Task brief
Restate, word for word, all of the material shown below.

* start Data listing *

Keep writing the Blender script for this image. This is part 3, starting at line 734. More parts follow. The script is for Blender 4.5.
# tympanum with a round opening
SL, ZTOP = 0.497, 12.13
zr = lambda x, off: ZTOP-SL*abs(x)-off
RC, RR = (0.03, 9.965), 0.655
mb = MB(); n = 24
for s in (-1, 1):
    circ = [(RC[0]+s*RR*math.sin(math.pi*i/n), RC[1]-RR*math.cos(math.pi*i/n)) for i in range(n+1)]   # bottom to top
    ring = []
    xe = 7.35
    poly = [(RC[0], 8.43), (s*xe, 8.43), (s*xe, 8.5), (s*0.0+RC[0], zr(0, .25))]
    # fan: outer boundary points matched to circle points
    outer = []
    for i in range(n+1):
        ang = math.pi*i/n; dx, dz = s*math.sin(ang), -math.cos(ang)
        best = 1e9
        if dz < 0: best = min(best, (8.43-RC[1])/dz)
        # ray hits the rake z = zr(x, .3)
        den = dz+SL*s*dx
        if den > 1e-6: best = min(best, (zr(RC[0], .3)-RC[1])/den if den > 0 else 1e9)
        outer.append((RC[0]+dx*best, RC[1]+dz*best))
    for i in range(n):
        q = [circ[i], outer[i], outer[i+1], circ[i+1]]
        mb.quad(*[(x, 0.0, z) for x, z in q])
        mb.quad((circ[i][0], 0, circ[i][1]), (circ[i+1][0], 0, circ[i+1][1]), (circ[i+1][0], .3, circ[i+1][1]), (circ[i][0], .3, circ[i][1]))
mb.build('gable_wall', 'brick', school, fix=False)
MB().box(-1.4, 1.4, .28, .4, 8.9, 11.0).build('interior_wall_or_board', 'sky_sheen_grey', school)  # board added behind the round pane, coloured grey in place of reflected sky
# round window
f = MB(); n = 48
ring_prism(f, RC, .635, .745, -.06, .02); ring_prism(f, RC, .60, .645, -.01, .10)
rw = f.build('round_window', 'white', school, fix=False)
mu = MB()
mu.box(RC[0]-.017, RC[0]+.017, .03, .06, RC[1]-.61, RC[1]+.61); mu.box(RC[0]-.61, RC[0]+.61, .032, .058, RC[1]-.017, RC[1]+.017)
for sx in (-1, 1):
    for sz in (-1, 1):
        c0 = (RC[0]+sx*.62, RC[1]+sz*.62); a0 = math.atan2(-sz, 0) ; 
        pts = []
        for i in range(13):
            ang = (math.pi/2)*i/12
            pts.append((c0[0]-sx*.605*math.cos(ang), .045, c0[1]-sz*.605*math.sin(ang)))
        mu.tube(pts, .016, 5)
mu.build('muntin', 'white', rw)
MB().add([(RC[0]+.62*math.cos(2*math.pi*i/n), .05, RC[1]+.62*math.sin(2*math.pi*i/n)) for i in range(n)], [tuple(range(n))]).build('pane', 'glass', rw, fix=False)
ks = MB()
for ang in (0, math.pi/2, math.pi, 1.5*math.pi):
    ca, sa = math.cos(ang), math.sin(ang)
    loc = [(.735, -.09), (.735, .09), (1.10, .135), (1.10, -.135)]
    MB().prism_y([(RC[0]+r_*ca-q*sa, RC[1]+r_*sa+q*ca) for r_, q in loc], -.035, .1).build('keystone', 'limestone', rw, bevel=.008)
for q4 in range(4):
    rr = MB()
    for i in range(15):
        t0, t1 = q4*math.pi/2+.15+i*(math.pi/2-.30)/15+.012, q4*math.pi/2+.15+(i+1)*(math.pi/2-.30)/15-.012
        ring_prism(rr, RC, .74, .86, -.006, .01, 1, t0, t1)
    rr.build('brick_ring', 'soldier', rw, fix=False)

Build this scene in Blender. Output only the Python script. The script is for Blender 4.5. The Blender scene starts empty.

* end Data listing *

Result
Keep writing the Blender script for this image. This is part 3, starting at line 734. More parts follow. The script is for Blender 4.5.
# tympanum with a round opening
SL, ZTOP = 0.497, 12.13
zr = lambda x, off: ZTOP-SL*abs(x)-off
RC, RR = (0.03, 9.965), 0.655
mb = MB(); n = 24
for s in (-1, 1):
    circ = [(RC[0]+s*RR*math.sin(math.pi*i/n), RC[1]-RR*math.cos(math.pi*i/n)) for i in range(n+1)]   # bottom to top
    ring = []
    xe = 7.35
    poly = [(RC[0], 8.43), (s*xe, 8.43), (s*xe, 8.5), (s*0.0+RC[0], zr(0, .25))]
    # fan: outer boundary points matched to circle points
    outer = []
    for i in range(n+1):
        ang = math.pi*i/n; dx, dz = s*math.sin(ang), -math.cos(ang)
        best = 1e9
        if dz < 0: best = min(best, (8.43-RC[1])/dz)
        # ray hits the rake z = zr(x, .3)
        den = dz+SL*s*dx
        if den > 1e-6: best = min(best, (zr(RC[0], .3)-RC[1])/den if den > 0 else 1e9)
        outer.append((RC[0]+dx*best, RC[1]+dz*best))
    for i in range(n):
        q = [circ[i], outer[i], outer[i+1], circ[i+1]]
        mb.quad(*[(x, 0.0, z) for x, z in q])
        mb.quad((circ[i][0], 0, circ[i][1]), (circ[i+1][0], 0, circ[i+1][1]), (circ[i+1][0], .3, circ[i+1][1]), (circ[i][0], .3, circ[i][1]))
mb.build('gable_wall', 'brick', school, fix=False)
MB().box(-1.4, 1.4, .28, .4, 8.9, 11.0).build('interior_wall_or_board', 'sky_sheen_grey', school)  # board added behind the round pane, coloured grey in place of reflected sky
# round window
f = MB(); n = 48
ring_prism(f, RC, .635, .745, -.06, .02); ring_prism(f, RC, .60, .645, -.01, .10)
rw = f.build('round_window', 'white', school, fix=False)
mu = MB()
mu.box(RC[0]-.017, RC[0]+.017, .03, .06, RC[1]-.61, RC[1]+.61); mu.box(RC[0]-.61, RC[0]+.61, .032, .058, RC[1]-.017, RC[1]+.017)
for sx in (-1, 1):
    for sz in (-1, 1):
        c0 = (RC[0]+sx*.62, RC[1]+sz*.62); a0 = math.atan2(-sz, 0) ; 
        pts = []
        for i in range(13):
            ang = (math.pi/2)*i/12
            pts.append((c0[0]-sx*.605*math.cos(ang), .045, c0[1]-sz*.605*math.sin(ang)))
        mu.tube(pts, .016, 5)
mu.build('muntin', 'white', rw)
MB().add([(RC[0]+.62*math.cos(2*math.pi*i/n), .05, RC[1]+.62*math.sin(2*math.pi*i/n)) for i in range(n)], [tuple(range(n))]).build('pane', 'glass', rw, fix=False)
ks = MB()
for ang in (0, math.pi/2, math.pi, 1.5*math.pi):
    ca, sa = math.cos(ang), math.sin(ang)
    loc = [(.735, -.09), (.735, .09), (1.10, .135), (1.10, -.135)]
    MB().prism_y([(RC[0]+r_*ca-q*sa, RC[1]+r_*sa+q*ca) for r_, q in loc], -.035, .1).build('keystone', 'limestone', rw, bevel=.008)
for q4 in range(4):
    rr = MB()
    for i in range(15):
        t0, t1 = q4*math.pi/2+.15+i*(math.pi/2-.30)/15+.012, q4*math.pi/2+.15+(i+1)*(math.pi/2-.30)/15-.012
        ring_prism(rr, RC, .74, .86, -.006, .01, 1, t0, t1)
    rr.build('brick_ring', 'soldier', rw, fix=False)

Build this scene in Blender. Output only the Python script. The script is for Blender 4.5. The Blender scene starts empty.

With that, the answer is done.